[Your goal]
Read the data and repeat all of it exactly.

[Data lines]
□ □ □ □

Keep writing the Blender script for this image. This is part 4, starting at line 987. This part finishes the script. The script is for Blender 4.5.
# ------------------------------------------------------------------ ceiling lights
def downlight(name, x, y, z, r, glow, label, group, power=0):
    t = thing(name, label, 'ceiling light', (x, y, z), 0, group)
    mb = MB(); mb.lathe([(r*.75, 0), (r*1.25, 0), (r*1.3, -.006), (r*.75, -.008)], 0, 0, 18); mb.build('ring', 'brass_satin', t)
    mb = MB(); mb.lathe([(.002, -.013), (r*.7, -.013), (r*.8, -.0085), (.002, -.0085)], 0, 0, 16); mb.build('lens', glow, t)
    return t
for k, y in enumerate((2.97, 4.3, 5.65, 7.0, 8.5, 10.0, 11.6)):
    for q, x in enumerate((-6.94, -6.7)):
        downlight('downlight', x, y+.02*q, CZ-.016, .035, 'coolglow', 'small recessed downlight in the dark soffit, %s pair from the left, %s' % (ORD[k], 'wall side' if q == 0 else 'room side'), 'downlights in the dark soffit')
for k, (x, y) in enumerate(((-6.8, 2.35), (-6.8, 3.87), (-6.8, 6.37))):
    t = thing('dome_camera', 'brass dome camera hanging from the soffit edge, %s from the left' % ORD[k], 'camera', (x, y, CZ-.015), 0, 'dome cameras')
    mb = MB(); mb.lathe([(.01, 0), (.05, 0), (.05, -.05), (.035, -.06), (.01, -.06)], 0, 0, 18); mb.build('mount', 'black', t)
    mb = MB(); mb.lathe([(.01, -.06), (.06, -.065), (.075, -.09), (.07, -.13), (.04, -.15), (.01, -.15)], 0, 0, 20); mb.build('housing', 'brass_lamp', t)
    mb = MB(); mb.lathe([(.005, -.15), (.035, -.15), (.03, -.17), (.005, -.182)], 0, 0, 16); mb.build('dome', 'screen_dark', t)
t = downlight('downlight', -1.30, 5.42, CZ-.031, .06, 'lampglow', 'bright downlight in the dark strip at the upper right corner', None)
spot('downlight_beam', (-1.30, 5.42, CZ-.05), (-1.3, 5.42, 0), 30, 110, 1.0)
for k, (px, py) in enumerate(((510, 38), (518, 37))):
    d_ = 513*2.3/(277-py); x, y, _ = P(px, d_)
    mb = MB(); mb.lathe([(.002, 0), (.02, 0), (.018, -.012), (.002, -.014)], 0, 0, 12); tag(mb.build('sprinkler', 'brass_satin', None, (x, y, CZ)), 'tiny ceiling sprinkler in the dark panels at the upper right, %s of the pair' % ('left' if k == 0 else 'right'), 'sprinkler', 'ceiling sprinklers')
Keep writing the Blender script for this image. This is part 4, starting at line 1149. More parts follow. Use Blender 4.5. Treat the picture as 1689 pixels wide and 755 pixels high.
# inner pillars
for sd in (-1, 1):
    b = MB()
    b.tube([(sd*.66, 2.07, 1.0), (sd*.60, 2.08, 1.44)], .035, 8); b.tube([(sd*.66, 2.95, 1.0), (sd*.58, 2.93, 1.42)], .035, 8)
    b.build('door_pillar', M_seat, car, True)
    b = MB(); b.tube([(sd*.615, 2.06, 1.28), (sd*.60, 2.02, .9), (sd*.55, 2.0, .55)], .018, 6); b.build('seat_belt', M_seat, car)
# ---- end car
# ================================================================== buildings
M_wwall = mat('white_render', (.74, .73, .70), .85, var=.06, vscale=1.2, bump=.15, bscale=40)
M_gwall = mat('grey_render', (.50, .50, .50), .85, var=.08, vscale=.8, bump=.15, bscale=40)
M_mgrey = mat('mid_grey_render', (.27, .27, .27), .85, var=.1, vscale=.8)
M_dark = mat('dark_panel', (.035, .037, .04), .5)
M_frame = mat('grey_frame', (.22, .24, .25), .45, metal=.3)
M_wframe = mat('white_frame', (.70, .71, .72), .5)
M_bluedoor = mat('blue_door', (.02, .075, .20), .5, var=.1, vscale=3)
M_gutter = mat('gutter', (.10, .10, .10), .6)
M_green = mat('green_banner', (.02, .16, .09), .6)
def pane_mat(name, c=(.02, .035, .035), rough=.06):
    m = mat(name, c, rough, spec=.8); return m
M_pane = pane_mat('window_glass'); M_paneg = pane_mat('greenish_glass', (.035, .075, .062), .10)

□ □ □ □

[Exercise response]
Keep writing the Blender script for this image. This is part 4, starting at line 987. This part finishes the script. The script is for Blender 4.5.
# ------------------------------------------------------------------ ceiling lights
def downlight(name, x, y, z, r, glow, label, group, power=0):
    t = thing(name, label, 'ceiling light', (x, y, z), 0, group)
    mb = MB(); mb.lathe([(r*.75, 0), (r*1.25, 0), (r*1.3, -.006), (r*.75, -.008)], 0, 0, 18); mb.build('ring', 'brass_satin', t)
    mb = MB(); mb.lathe([(.002, -.013), (r*.7, -.013), (r*.8, -.0085), (.002, -.0085)], 0, 0, 16); mb.build('lens', glow, t)
    return t
for k, y in enumerate((2.97, 4.3, 5.65, 7.0, 8.5, 10.0, 11.6)):
    for q, x in enumerate((-6.94, -6.7)):
        downlight('downlight', x, y+.02*q, CZ-.016, .035, 'coolglow', 'small recessed downlight in the dark soffit, %s pair from the left, %s' % (ORD[k], 'wall side' if q == 0 else 'room side'), 'downlights in the dark soffit')
for k, (x, y) in enumerate(((-6.8, 2.35), (-6.8, 3.87), (-6.8, 6.37))):
    t = thing('dome_camera', 'brass dome camera hanging from the soffit edge, %s from the left' % ORD[k], 'camera', (x, y, CZ-.015), 0, 'dome cameras')
    mb = MB(); mb.lathe([(.01, 0), (.05, 0), (.05, -.05), (.035, -.06), (.01, -.06)], 0, 0, 18); mb.build('mount', 'black', t)
    mb = MB(); mb.lathe([(.01, -.06), (.06, -.065), (.075, -.09), (.07, -.13), (.04, -.15), (.01, -.15)], 0, 0, 20); mb.build('housing', 'brass_lamp', t)
    mb = MB(); mb.lathe([(.005, -.15), (.035, -.15), (.03, -.17), (.005, -.182)], 0, 0, 16); mb.build('dome', 'screen_dark', t)
t = downlight('downlight', -1.30, 5.42, CZ-.031, .06, 'lampglow', 'bright downlight in the dark strip at the upper right corner', None)
spot('downlight_beam', (-1.30, 5.42, CZ-.05), (-1.3, 5.42, 0), 30, 110, 1.0)
for k, (px, py) in enumerate(((510, 38), (518, 37))):
    d_ = 513*2.3/(277-py); x, y, _ = P(px, d_)
    mb = MB(); mb.lathe([(.002, 0), (.02, 0), (.018, -.012), (.002, -.014)], 0, 0, 12); tag(mb.build('sprinkler', 'brass_satin', None, (x, y, CZ)), 'tiny ceiling sprinkler in the dark panels at the upper right, %s of the pair' % ('left' if k == 0 else 'right'), 'sprinkler', 'ceiling sprinklers')
Keep writing the Blender script for this image. This is part 4, starting at line 1149. More parts follow. Use Blender 4.5. Treat the picture as 1689 pixels wide and 755 pixels high.
# inner pillars
for sd in (-1, 1):
    b = MB()
    b.tube([(sd*.66, 2.07, 1.0), (sd*.60, 2.08, 1.44)], .035, 8); b.tube([(sd*.66, 2.95, 1.0), (sd*.58, 2.93, 1.42)], .035, 8)
    b.build('door_pillar', M_seat, car, True)
    b = MB(); b.tube([(sd*.615, 2.06, 1.28), (sd*.60, 2.02, .9), (sd*.55, 2.0, .55)], .018, 6); b.build('seat_belt', M_seat, car)
# ---- end car
# ================================================================== buildings
M_wwall = mat('white_render', (.74, .73, .70), .85, var=.06, vscale=1.2, bump=.15, bscale=40)
M_gwall = mat('grey_render', (.50, .50, .50), .85, var=.08, vscale=.8, bump=.15, bscale=40)
M_mgrey = mat('mid_grey_render', (.27, .27, .27), .85, var=.1, vscale=.8)
M_dark = mat('dark_panel', (.035, .037, .04), .5)
M_frame = mat('grey_frame', (.22, .24, .25), .45, metal=.3)
M_wframe = mat('white_frame', (.70, .71, .72), .5)
M_bluedoor = mat('blue_door', (.02, .075, .20), .5, var=.1, vscale=3)
M_gutter = mat('gutter', (.10, .10, .10), .6)
M_green = mat('green_banner', (.02, .16, .09), .6)
def pane_mat(name, c=(.02, .035, .035), rough=.06):
    m = mat(name, c, rough, spec=.8); return m
M_pane = pane_mat('window_glass'); M_paneg = pane_mat('greenish_glass', (.035, .075, .062), .10)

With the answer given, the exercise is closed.